The Enid News and Eagle, Enid, OK

Opinion

March 1, 2013

Purged in blood

“I, John Brown, am now quite certain that the crimes of this guilty land will never be purged away but with blood.” ~ Excerpt from a handwritten note handed to a guard by John Brown, as he awaited hanging on the gallows.

The chronicles of this nation are full of heroes and anti-heroes, of men and women who were at times both bigger than life, and in some cases, received far more credit from posterity than they were due.

Yet, you would be hard-pressed to come up with a more galvenizing figure than one John Brown, whose persona and actions prior to the American Civil War helped tip the compromise balance that set neighbor against neighbor, brother against brother, North and South against the other.

Born May 9, 1800, in Torrington, Conn., John Brown was the fourth of eight children who could trace ancestry back to the 17th century English Puritans.

Before his infamous — or famous, depending on your point of view — raid on Harper’s Ferry, Va., less than two years before the outbreak of war, Brown had made a name for himself on America’s western frontier.

His fervent belief, virtually from the time he grew to manhood, was that of an American radical abolitionist, who believed the only way to overthrow America’s peculiar economic institution of slavery was through armed revolt.

At the battles of Black Jack and Osawatomie in Bleeding Kansas, as it was called pre-Civil War along the Kansas-Missouri border, Brown had prominent roles.
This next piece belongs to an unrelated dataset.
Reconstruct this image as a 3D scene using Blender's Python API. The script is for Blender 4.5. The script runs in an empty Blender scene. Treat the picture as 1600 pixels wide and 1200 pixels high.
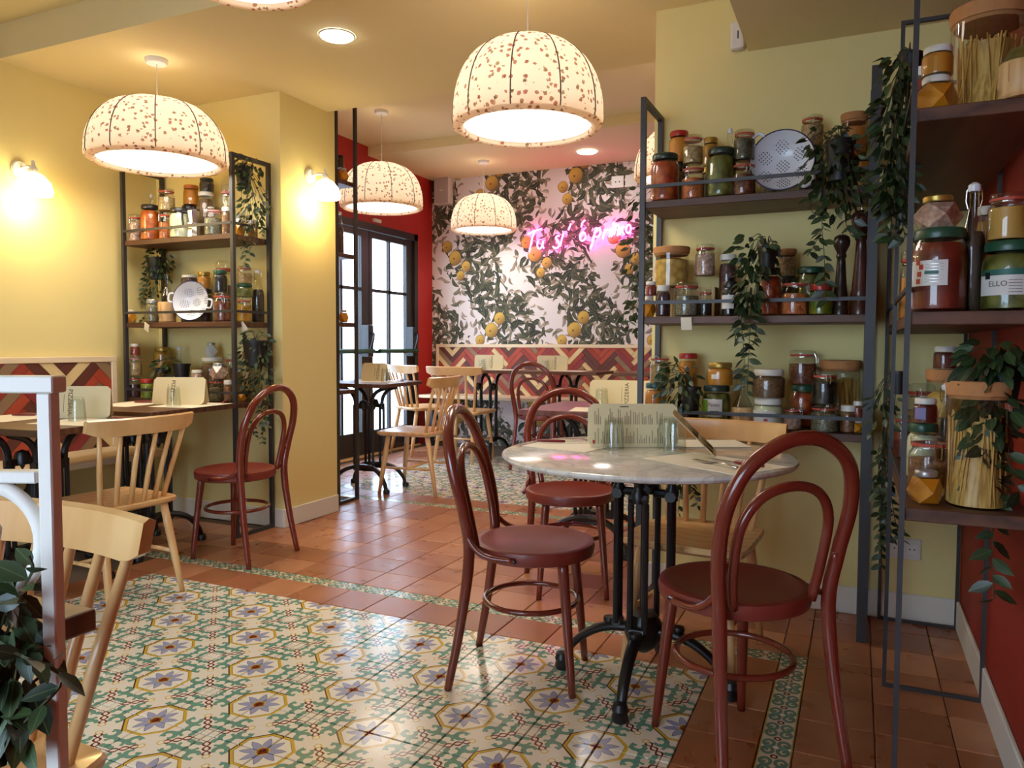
import bpy, bmesh, math, random
from mathutils import Vector, Matrix
random.seed(7)
PI = math.pi
SC = bpy.context.scene
COL = SC.collection

# ------------------------------------------------------------------ camera
F_PX, YAW, PITCH, ROLL, CAM_H = 1183.1, 0.42775, 0.05059, 0.0042, 1.12
cam = bpy.data.objects.new('camera', bpy.data.cameras.new('camera')); COL.objects.link(cam)
cam.data.sensor_width = 36.0; cam.data.lens = F_PX * 36.0 / 1600.0; cam.data.clip_start = 0.02
_f = Vector((-math.sin(YAW)*math.cos(PITCH), math.cos(YAW)*math.cos(PITCH), -math.sin(PITCH)))
_r = Vector((math.cos(YAW), math.sin(YAW), 0)); _u = _r.cross(_f)
_r2 = _r*math.cos(ROLL) + _u*math.sin(ROLL); _u2 = -_r*math.sin(ROLL) + _u*math.cos(ROLL)
cam.matrix_world = Matrix(((_r2.x, _u2.x, -_f.x, 0), (_r2.y, _u2.y, -_f.y, 0), (_r2.z, _u2.z, -_f.z, CAM_H), (0, 0, 0, 1)))
SC.camera = cam
# ------------------------------------------------------------------ world and exposure
EXPOSURE = -0.15
WORLD_STRENGTH = 13.0
W_PENDANT, W_AREA, W_SCONCE, E_DIFF, E_DOWN, E_NEON = 8.0, 9.5, 9.0, 3.0, 60.0, 26.0
wd = bpy.data.worlds.new('world'); SC.world = wd; wd.use_nodes = True
bg = wd.node_tree.nodes['Background']; bg.inputs[0].default_value = (0.66, 0.82, 1.0, 1); bg.inputs[1].default_value = WORLD_STRENGTH
SC.view_settings.view_transform = 'Standard'; SC.view_settings.look = 'None'
SC.view_settings.exposure = EXPOSURE; SC.view_settings.gamma = 1.0; SC.view_settings.use_curve_mapping = False
SC.cycles.max_bounces = 7; SC.cycles.diffuse_bounces = 4; SC.cycles.glossy_bounces = 3
SC.cycles.transmission_bounces = 6; SC.cycles.transparent_max_bounces = 24
SC.cycles.sample_clamp_indirect = 6.0; SC.cycles.caustics_reflective = False; SC.cycles.caustics_refractive = False
SC.cycles.use_adaptive_sampling = True; SC.cycles.adaptive_threshold = 0.04

# ------------------------------------------------------------------ node helper
def lin(c):
    return tuple((x/12.92 if x <= 0.04045 else ((x+0.055)/1.055)**2.4) for x in c)
def rgb(r, g, b): return lin((r/255, g/255, b/255))
class S:
    """a shader socket with arithmetic"""
    def __init__(s, t, sock): s.t = t; s.k = sock
    def m(s, op, *a, clamp=False):
        n = s.t.nodes.new('ShaderNodeMath'); n.operation = op; n.use_clamp = clamp
        s.t.links.new(s.k, n.inputs[0])
        for i, x in enumerate(a):
            if isinstance(x, S): s.t.links.new(x.k, n.inputs[i+1])
            else: n.inputs[i+1].default_value = x
        return S(s.t, n.outputs[0])
    def __add__(s, o): return s.m('ADD', o)
    __radd__ = __add__
    def __sub__(s, o): return s.m('SUBTRACT', o)
    def __rsub__(s, o): return s.m('MULTIPLY', -1.0).m('ADD', o)
    def __mul__(s, o): return s.m('MULTIPLY', o)
    __rmul__ = __mul__
    def __truediv__(s, o): return s.m('DIVIDE', o)
    def __neg__(s): return s.m('MULTIPLY', -1.0)
    def abs(s): return s.m('ABSOLUTE')
    def lt(s, o): return s.m('LESS_THAN', o)
    def gt(s, o): return s.m('GREATER_THAN', o)
    def max(s, o): return s.m('MAXIMUM', o)
    def min(s, o): return s.m('MINIMUM', o)
    def round(s): return s.m('ROUND')
    def floor(s): return s.m('FLOOR')
    def fract(s): return s.m('FRACT')
    def sin(s): return s.m('SINE')
    def cos(s): return s.m('COSINE')
    def sqrt(s): return s.m('SQRT')
    def atan2(s, o): return s.m('ARCTAN2', o)
    def ping(s, o): return s.m('PINGPONG', o)
def hyp(a, b): return (a*a + b*b).sqrt()
class MT:
    """material builder"""
    def __init__(s, name):
        s.mat = bpy.data.materials.new(name); s.mat.use_nodes = True; s.t = s.mat.node_tree
        s.b = s.t.nodes['Principled BSDF']; s.out = s.t.nodes['Material Output']
    def n(s, typ, **kw):
        n = s.t.nodes.new(typ)
        for k, v in kw.items(): setattr(n, k, v)
        return n
    def link(s, a, b): s.t.links.new(a.k if isinstance(a, S) else a, b)
    def coord(s, kind='Object', scale=None):
        n = s.n('ShaderNodeTexCoord'); o = n.outputs[kind]
        if scale is not None:
            v = s.n('ShaderNodeMapping'); s.link(o, v.inputs[0]); v.inputs['Scale'].default_value = scale; o = v.outputs[0]
        return o
    def pos(s):
        g = s.n('ShaderNodeNewGeometry'); x = s.n('ShaderNodeSeparateXYZ'); s.link(g.outputs['Position'], x.inputs[0])
        return [S(s.t, x.outputs[i]) for i in range(3)]
    def sep(s, sock):
        x = s.n('ShaderNodeSeparateXYZ'); s.link(sock, x.inputs[0]); return [S(s.t, x.outputs[i]) for i in range(3)]
    def comb(s, *a):
        x = s.n('ShaderNodeCombineXYZ')
        for i, v in enumerate(a):
            if isinstance(v, S): s.link(v, x.inputs[i])
            else: x.inputs[i].default_value = v
        return x.outputs[0]
    def noise(s, co, scale, detail=3.0, rough=0.5):
        n = s.n('ShaderNodeTexNoise'); s.link(co, n.inputs['Vector']); n.inputs['Scale'].default_value = scale
        n.inputs['Detail'].default_value = detail; n.inputs['Roughness'].default_value = rough
        return S(s.t, n.outputs['Fac'])
    def voro(s, co, scale, feature='F1', dim='3D', rnd=1.0):
        n = s.n('ShaderNodeTexVoronoi'); n.voronoi_dimensions = dim; n.feature = feature
        s.link(co, n.inputs['Vector']); n.inputs['Scale'].default_value = scale; n.inputs['Randomness'].default_value = rnd
        return n
    def ramp(s, fac, stops):
        n = s.n('ShaderNodeValToRGB'); s.link(fac, n.inputs[0]); e = n.color_ramp.elements
        e[0].position = stops[0][0]; e[0].color = (*stops[0][1], 1)
        e[1].position = stops[-1][0]; e[1].color = (*stops[-1][1], 1)
        for p, c in stops[1:-1]:
            q = e.new(p); q.color = (*c, 1)
        return n.outputs[0]
    def mix(s, fac, a, b):
        n = s.n('ShaderNodeMix'); n.data_type = 'RGBA'
        if isinstance(fac, S): s.link(fac, n.inputs[0])
        else: n.inputs[0].default_value = fac
        for v, i in ((a, 6), (b, 7)):
            if isinstance(v, tuple): n.inputs[i].default_value = (*v[:3], 1)
            else: s.link(v, n.inputs[i])
        return n.outputs[2]
    def bump(s, h, strength=0.2, dist=0.005):
        n = s.n('ShaderNodeBump'); n.inputs['Strength'].default_value = strength; n.inputs['Distance'].default_value = dist
        s.link(h, n.inputs['Height']); s.link(n.outputs[0], s.b.inputs['Normal'])
    def set(s, color=None, rough=None, metal=None, spec=None, coat=None, trans=None, ior=None):
        b = s.b.inputs
        if color is not None:
            if isinstance(color, tuple): b['Base Color'].default_value = (*color[:3], 1)
            else: s.link(color, b['Base Color'])
        if rough is not None:
            if isinstance(rough, S): s.link(rough, b['Roughness'])
            else: b['Roughness'].default_value = rough
        if metal is not None: b['Metallic'].default_value = metal
        if spec is not None: b['Specular IOR Level'].default_value = spec
        if coat is not None: b['Coat Weight'].default_value = coat; b['Coat Roughness'].default_value = 0.12
        if trans is not None: b['Transmission Weight'].default_value = trans
        if ior is not None: b['IOR'].default_value = ior
        return s.mat
def paint(name, col, rough=0.6, var=0.06, scale=6.0, bump=0.0, metal=0.0, coat=None, spec=None, bscale=60.0):
    """plain coat of colour with a faint uneven tone"""
    m = MT(name); co = m.coord('Object')
    nz = m.noise(co, scale, 4.0)
    d = tuple(max(0, c*(1-var*2)) for c in col); l = tuple(min(1, c*(1+var)) for c in col)
    m.set(m.mix(nz, d, l), rough, metal, spec, coat)
    if bump: m.bump(m.noise(co, bscale, 3.0), bump, 0.002)
    return m.mat
def emit(name, col, strength):
    m = MT(name); m.set((0.02, 0.02, 0.02), 0.5)
    m.b.inputs['Emission Color'].default_value = (*col, 1); m.b.inputs['Emission Strength'].default_value = strength
    return m.mat
def wood(name, c1, c2, rough=0.4, scale=9.0, axis=0, coat=None, stretch=0.12):
    m = MT(name); sc = [scale]*3; sc[axis] = scale*stretch
    co = m.coord('Object', tuple(sc))
    n1 = m.noise(co, 2.2, 6.0, 0.62)
    w = m.n('ShaderNodeTexWave'); w.wave_type = 'BANDS'; w.bands_direction = 'XYZ'[(axis+1) % 3]
    m.link(co, w.inputs[0]); w.inputs['Scale'].default_value = 0.7; w.inputs['Distortion'].default_value = 7.0; w.inputs['Detail'].default_value = 3.0
    f = (n1*0.65 + S(m.t, w.outputs[1])*0.35)
    m.set(m.ramp(f, [(0.25, c1), (0.75, c2)]), rough, coat=coat)
    m.bump(f, 0.06, 0.002)
    return m.mat

# ------------------------------------------------------------------ mesh helpers
def obj(name, me, mat=None, parent=None, loc=None, rot=None, smooth=False):
    if isinstance(me, bmesh.types.BMesh):
        bm = me; me = bpy.data.meshes.new(name); bm.to_mesh(me); bm.free()
    o = bpy.data.objects.new(name, me); COL.objects.link(o)
    if mat is not None and not me.materials: me.materials.append(mat)
    if smooth:
        me.polygons.foreach_set('use_smooth', [True]*len(me.polygons))
        if smooth != 'all':
            try: me.set_sharp_from_angle(angle=math.radians(42))
            except Exception: pass
    if parent is not None: o.parent = parent
    if loc is not None: o.location = loc
    if rot is not None: o.rotation_euler = rot
    return o
def thing(name, label, cat, loc=(0, 0, 0), rotz=0.0, group=None, scale=None, rot=None):
    o = bpy.data.objects.new(name, None); COL.objects.link(o); o.empty_display_size = 0.05
    o.location = loc; o.rotation_euler = rot if rot else (0, 0, rotz)
    if scale: o.scale = (scale,)*3 if not isinstance(scale, tuple) else scale
    return tag(o, label, cat, group)
def tag(o, label, cat, group=None):
    o['label'] = label; o['category'] = cat
    if group: o['group'] = group
    return o
def struct(name, me, mat, parent=None, **k):
    o = obj(name, me, mat, parent, **k)
    if parent is None: o['kind'] = 'structure'
    return o
def dup(root, loc, rotz, label, group=None, scale=None):
    def cp(o, par):
        c = o.copy(); COL.objects.link(c); c.parent = par
        for ch in o.children: cp(ch, c)
        return c
    r = cp(root, None); r.location = loc; r.rotation_euler = (0, 0, rotz); r['label'] = label
    if group: r['group'] = group
    if scale: r.scale = (scale,)*3
    return r
def newbm(): return bmesh.new()
def box(bm, x0, x1, y0, y1, z0, z1, mi=0):
    v = [bm.verts.new(p) for p in ((x0, y0, z0), (x1, y0, z0), (x1, y1, z0), (x0, y1, z0), (x0, y0, z1), (x1, y0, z1), (x1, y1, z1), (x0, y1, z1))]
    for q in ((3, 2, 1, 0), (4, 5, 6, 7), (0, 1, 5, 4), (1, 2, 6, 5), (2, 3, 7, 6), (3, 0, 4, 7)):
        f = bm.faces.new([v[i] for i in q]); f.material_index = mi
    return bm
def bxm(x0, x1, y0, y1, z0, z1, bev=0.0, seg=2):
    bm = box(newbm(), x0, x1, y0, y1, z0, z1)
    if bev: bmesh.ops.bevel(bm, geom=list(bm.edges), offset=bev, segments=seg, affect='EDGES', profile=0.5)
    return bm
def lathe(prof, seg=24, bm=None, off=(0, 0, 0), flute=0.0, nfl=0):
    bm = bm or newbm(); rings = []
    for r, z in prof:
        if r <= 1e-6: rings.append([bm.verts.new((off[0], off[1], off[2]+z))])
        else:
            ring = []
            for i in range(seg):
                a = 2*PI*i/seg; rr = r*(1 + (flute*math.cos(nfl*a) if nfl else 0))
                ring.append(bm.verts.new((off[0]+rr*math.cos(a), off[1]+rr*math.sin(a), off[2]+z)))
            rings.append(ring)
    for a, b in zip(rings, rings[1:]):
        if len(a) == 1 and len(b) == 1: continue
        for i in range(seg):
            j = (i+1) % seg
            if len(a) == 1: bm.faces.new((a[0], b[j], b[i]))
            elif len(b) == 1: bm.faces.new((a[i], a[j], b[0]))
            else: bm.faces.new((a[i], a[j], b[j], b[i]))
    return bm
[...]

By early 1858, he had organized a small army of insurrectionists, whose mission was to foment rebellion among slaves, in particular in the slave state of bordering Missouri.

Earlier, Brown and other free settlers had moved to Kansas, optimistic they could help bring the territory into the Union as slave-free.

So-called Border Ruffians across the state line in Missouri were just as adamant about bringing Kansas into the Union as a slave state.

During the sacking of Lawrence, Kan., in 1856, Brown seems to have hit a tipping point in his seething anger against slavery.

The caning of anti-slavery U.S. Sen. Charles Sumner on the Senate floor by pro-slavery Rep. Preston Brooks was another seminal moment for Brown.

In response to the Lawrence raid, Brown and his followers killed five settlers north of Pottawatomie Creek in east-central Kansas, one of many bloody episodes in the border war that became noted for its ferocity — a precursor to the tragic four years of war that soon was to follow.

Against that backdrop emerged John Brown, an uncompromising man who saw his duty as ending slavery by any means possible. Which leads the story to the East Coast and almost universal agreement among historians that Brown and his Harper’s Ferry raid helped push America to war.

Interestingly, Brown initially had asked famous abolitionist leaders like Harriet Tubman and Frederick Douglass to join him in his raid on the United States arsenal there, seizing weapons for his plan to arm slaves and end the institution on these shores. They declined, thinking it would fail.

The actual raid occurred Oct. 16, 1859, lasting 36 hours yet flopping on all but one count.

Captured by men under command of a soon-to-be-famous U.S. Army colonel named Robert E. Lee, and which included another famous name from history, cavalryman J.E.B. Stuart, Brown eventually was tried in Virginia and hanged for fomenting armed insurrection.

Going to the gallows may have been as much in Brown’s plan as had been a successful insurrection, at least in my view.

John Brown seemed always to want his actions to bring about change in American economic society. Violence, to him, was nothing more than a tool in his moral war against slavery.

Executed Dec. 2, 1859, Brown thrust himself onto the American conscience as few men in history have.

In the North among abolitionists, he became a rallying cry that would end any and all future compromise over the institution of slavery.

In the South, a quite opposite reaction was felt, as Southerners looked on in horror, seeing Brown as a traitor to the nation for his rebellion, and simply a slave-stealing murderer. Intense debate followed across the country over slavery, and Brown’s bloody tactics came into question, even by presidential candidate Abraham Lincoln, who felt compelled to denounce the raid to separate himself from its violence.

As John Brown passed his note and stood silently on the gallows, awaiting his fate and entry into the fabric of American history, one of the most ardent defenders of slavery watched and witnessed from the crowd, awaiting Brown’s drop to the end of a rope.

John Wilkes Booth, soon enough, would write his own infamous passage onto a bloody national chronicle.